ETERNAL LORD
Blessed be this Nightmare
FerretTrack listing:
01. Hot to Trot
02. Get to Fuck
03. Set Your Anchor
04. Wasps
05. All Time High
06. I, the Deceiver
07. The Damned
08. Amity
09. O' Brothel Where Art Thou
10. The Forty Five
11. Blessed
Down-tuned, 'core-laced deathcore seems to be all the rage these past couple of years and has picked up steam more recently. Bands like THE ACACIA STRAIN had been doing it for a while and new acts like SUICIDE SILENCE have continued down that road. To be perfectly blunt, it doesn't usually work all that well, with some exceptions (WHITECHAPEL being one of them, although theirs is a more pure strain of extreme music). I'd love to say that England's ETERNAL LORD is one of those exceptions (well, maybe not "love", but it would nice),but I cannot. It's not for lack of trying though as this Ferret debut has its moments and is not a stinker. It just doesn't leave me with much more than a ho hum feeling about it.
When the band goes for a straight, down-tuned pummel without mixing in disparate elements the result falls somewhere above middling. Heaviness abounds, yet the distinction is lacking. I'm not real nuts about the production either; it's more mud than thunder. Unfortunately, when the band expands its sound by offering slivers of black metal (it's pretty faint),classy solos that work fairly well, the occasional quiet part, and metalcore-based tunefulness, things aren't much better. The boys should have dispensed with the song-closing gang shouts on "O' Brothel Where Art Though" during the final mix too. "I, The Deceiver" moves into very tuneful territory, at least in this context, but ends up little better than an average melodic 'core-like tune with a ridiculously deep bottom end. Here again, it's not garbage, but it's not moving either.

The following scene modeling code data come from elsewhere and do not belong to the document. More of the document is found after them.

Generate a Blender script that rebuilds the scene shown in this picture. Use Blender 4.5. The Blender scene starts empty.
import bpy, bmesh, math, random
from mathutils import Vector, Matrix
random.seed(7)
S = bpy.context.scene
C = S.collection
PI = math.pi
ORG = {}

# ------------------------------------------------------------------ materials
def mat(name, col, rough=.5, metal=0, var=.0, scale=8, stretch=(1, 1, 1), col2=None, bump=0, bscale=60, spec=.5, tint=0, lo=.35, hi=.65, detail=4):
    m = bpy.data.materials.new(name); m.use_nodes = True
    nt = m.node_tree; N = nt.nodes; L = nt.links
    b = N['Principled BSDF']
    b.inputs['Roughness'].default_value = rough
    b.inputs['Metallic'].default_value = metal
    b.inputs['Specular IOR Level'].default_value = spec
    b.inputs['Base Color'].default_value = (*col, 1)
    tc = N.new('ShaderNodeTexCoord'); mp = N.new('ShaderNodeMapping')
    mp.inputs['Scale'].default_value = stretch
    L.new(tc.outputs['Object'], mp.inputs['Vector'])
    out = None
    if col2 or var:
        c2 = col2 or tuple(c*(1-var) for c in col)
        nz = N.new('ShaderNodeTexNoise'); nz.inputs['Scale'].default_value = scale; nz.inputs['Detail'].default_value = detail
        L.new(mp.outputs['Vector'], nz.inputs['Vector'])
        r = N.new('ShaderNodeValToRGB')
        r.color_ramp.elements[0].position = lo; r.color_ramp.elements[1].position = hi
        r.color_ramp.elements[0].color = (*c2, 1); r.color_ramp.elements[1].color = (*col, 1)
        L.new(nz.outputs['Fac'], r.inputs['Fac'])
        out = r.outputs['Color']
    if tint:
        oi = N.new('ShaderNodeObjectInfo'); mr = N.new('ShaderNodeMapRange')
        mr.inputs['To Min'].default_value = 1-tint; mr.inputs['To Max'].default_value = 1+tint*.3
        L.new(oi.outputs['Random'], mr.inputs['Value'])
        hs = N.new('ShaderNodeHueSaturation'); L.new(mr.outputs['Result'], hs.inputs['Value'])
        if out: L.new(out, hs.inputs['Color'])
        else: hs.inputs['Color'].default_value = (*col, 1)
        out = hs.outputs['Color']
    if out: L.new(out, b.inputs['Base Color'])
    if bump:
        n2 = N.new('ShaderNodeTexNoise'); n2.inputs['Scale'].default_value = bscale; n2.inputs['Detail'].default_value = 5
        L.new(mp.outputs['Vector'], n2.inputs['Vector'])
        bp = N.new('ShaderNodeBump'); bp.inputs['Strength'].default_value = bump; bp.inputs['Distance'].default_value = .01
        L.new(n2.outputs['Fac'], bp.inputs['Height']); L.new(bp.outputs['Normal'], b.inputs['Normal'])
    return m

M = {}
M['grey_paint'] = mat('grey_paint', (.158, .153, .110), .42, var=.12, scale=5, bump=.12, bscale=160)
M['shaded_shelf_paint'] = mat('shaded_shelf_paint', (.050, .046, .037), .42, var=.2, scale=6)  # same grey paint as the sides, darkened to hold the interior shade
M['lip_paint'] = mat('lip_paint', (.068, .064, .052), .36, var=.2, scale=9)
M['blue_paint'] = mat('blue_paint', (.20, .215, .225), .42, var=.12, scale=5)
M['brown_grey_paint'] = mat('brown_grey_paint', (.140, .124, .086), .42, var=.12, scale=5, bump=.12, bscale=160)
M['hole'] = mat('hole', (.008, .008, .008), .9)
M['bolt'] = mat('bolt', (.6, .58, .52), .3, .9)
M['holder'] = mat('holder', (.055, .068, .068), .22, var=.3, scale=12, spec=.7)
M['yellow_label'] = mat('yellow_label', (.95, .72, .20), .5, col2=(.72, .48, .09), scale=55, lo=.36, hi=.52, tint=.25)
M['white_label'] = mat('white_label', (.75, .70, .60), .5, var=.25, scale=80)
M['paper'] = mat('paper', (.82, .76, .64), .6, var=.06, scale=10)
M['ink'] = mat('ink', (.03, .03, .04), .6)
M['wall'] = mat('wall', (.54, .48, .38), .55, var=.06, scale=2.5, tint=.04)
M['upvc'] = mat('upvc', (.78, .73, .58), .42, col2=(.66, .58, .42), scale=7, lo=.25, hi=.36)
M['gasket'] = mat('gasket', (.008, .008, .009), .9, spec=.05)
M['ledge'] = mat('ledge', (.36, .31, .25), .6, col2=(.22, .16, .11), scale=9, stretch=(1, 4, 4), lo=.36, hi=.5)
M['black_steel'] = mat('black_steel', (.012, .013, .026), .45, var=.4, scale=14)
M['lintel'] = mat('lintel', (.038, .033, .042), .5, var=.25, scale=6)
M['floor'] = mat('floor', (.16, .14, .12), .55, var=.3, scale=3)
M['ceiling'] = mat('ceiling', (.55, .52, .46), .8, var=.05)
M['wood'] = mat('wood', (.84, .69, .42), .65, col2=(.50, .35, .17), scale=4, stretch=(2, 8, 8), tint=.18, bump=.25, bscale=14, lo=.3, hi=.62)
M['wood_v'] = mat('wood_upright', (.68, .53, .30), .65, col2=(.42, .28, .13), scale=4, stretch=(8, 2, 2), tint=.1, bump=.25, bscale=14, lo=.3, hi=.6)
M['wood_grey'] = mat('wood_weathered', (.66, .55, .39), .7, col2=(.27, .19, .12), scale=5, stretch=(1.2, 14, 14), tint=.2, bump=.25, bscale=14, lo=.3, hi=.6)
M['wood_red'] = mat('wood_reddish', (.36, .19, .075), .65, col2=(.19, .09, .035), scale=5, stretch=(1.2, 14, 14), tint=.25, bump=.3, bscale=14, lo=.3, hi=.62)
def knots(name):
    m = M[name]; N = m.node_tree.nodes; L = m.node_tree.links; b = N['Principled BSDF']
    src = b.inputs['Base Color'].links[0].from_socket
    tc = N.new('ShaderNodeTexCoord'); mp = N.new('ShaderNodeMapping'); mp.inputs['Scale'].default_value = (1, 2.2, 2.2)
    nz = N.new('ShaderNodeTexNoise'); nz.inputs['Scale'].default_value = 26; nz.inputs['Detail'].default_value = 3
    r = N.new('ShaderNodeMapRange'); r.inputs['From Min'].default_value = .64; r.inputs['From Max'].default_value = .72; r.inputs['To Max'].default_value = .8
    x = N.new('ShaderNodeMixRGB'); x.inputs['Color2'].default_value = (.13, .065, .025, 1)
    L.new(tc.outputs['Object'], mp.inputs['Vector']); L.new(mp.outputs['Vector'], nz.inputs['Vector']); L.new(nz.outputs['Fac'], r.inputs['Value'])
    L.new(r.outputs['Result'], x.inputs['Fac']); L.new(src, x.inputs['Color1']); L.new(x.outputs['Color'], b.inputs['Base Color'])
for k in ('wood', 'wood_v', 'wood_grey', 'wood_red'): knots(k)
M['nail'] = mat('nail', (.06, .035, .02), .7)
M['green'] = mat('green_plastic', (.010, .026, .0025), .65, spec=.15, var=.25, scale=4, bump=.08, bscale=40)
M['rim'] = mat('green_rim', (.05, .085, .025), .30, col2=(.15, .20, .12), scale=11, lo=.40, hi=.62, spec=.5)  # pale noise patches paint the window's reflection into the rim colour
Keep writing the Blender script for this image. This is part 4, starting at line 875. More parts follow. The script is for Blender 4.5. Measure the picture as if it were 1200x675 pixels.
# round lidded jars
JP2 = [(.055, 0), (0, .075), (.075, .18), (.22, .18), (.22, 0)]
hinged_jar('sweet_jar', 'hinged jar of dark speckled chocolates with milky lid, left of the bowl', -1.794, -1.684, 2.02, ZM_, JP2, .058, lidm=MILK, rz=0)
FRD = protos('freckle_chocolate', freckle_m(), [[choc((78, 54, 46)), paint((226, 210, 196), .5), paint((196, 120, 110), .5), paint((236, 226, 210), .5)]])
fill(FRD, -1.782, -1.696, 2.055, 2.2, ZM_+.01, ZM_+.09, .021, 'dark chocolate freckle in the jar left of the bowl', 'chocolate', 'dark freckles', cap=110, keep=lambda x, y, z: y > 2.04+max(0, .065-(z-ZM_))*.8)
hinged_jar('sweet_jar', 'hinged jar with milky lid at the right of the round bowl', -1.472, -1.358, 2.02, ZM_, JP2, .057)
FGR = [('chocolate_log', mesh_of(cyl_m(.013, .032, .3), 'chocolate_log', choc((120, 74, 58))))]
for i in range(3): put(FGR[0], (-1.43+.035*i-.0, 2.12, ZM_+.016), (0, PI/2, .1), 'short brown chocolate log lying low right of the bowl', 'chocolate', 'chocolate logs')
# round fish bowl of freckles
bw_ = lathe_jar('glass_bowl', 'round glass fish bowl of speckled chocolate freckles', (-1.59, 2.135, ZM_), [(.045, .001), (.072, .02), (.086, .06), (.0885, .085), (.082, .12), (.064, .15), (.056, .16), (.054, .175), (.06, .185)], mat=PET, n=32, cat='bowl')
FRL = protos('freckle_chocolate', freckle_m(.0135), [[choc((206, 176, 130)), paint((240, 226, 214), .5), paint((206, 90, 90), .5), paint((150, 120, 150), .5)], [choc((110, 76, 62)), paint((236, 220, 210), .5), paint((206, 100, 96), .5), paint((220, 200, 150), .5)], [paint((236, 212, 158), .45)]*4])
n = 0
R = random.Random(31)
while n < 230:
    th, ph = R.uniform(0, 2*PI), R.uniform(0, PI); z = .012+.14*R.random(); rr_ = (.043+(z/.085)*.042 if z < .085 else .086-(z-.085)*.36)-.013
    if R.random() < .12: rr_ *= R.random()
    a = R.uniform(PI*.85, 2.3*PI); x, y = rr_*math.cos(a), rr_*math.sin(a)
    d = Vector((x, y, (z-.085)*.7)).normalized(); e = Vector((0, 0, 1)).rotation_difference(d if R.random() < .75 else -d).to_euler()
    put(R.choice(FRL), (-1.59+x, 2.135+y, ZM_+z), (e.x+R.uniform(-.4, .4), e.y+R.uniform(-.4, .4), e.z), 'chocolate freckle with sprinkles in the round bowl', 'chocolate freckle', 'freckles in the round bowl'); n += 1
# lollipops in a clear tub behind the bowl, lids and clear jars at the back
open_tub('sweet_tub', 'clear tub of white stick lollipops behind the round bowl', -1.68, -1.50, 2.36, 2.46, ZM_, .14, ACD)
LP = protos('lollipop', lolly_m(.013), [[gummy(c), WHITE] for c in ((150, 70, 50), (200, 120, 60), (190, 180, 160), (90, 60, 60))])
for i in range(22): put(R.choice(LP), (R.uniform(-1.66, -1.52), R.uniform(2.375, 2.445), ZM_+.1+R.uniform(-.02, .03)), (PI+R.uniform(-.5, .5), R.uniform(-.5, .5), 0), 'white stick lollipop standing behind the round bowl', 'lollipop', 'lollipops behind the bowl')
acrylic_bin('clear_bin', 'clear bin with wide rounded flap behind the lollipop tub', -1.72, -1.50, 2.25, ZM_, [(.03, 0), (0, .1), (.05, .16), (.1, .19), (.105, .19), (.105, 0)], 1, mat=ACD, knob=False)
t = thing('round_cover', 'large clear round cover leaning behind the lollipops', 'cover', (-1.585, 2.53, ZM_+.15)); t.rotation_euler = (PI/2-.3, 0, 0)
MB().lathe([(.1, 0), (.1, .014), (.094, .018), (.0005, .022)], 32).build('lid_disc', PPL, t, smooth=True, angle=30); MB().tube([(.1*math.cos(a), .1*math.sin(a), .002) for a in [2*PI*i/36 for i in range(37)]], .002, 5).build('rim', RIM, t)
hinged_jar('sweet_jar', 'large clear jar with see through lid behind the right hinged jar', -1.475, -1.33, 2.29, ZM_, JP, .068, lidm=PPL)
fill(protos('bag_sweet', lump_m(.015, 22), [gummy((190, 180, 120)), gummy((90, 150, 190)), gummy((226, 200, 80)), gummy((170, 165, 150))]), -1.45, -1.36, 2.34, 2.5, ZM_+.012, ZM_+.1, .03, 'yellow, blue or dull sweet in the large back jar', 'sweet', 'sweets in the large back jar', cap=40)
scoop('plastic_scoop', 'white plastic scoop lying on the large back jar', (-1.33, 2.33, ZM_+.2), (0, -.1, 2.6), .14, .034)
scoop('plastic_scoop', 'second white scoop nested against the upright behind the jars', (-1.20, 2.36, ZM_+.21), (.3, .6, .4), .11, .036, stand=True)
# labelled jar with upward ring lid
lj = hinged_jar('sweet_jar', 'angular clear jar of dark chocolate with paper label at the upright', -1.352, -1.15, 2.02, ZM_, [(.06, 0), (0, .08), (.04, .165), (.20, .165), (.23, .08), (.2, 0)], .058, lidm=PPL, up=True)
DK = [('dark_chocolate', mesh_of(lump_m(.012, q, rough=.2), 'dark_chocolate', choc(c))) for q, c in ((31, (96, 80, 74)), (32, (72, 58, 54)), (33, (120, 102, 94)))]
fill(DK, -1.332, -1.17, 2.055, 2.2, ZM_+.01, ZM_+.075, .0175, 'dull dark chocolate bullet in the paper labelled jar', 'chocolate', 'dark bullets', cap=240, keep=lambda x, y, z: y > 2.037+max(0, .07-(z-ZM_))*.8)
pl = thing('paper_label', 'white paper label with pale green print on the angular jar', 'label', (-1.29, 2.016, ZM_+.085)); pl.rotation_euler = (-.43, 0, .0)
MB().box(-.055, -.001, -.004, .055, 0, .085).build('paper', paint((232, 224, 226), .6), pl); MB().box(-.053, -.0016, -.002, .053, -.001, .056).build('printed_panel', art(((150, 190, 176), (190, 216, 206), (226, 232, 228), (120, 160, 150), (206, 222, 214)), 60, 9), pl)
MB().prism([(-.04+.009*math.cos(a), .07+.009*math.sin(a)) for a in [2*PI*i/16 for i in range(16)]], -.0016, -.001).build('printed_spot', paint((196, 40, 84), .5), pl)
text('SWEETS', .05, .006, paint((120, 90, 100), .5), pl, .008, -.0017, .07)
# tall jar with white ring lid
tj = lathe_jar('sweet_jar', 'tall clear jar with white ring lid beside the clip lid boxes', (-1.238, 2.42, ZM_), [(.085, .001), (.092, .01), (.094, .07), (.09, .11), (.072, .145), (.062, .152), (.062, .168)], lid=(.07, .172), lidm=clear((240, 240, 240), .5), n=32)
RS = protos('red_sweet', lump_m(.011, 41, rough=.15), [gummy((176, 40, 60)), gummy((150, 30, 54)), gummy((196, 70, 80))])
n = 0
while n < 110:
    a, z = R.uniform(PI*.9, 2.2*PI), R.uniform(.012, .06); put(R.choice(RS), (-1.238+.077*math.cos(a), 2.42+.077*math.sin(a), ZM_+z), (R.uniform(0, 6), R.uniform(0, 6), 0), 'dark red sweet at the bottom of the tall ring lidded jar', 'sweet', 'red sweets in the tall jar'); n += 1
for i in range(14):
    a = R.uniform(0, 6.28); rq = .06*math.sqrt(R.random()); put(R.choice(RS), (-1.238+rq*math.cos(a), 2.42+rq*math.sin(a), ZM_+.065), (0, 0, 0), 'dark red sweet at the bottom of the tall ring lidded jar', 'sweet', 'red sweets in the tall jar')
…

As noted above, the act seems more comfortable with no-bullshit stompers like the tempo-varied "The Damned", even if one wouldn't call it groundbreaking. Finally, instrumental pieces and/or interludes are all well and good, but for as pretty as "Amity" sounds, it is wholly out of place on "Blessed be this Nightmare". A few cool "parts", a couple of decent ragers, and several of so-so tunes make "Blessed be this Nightmare" a big bowl of mediocre.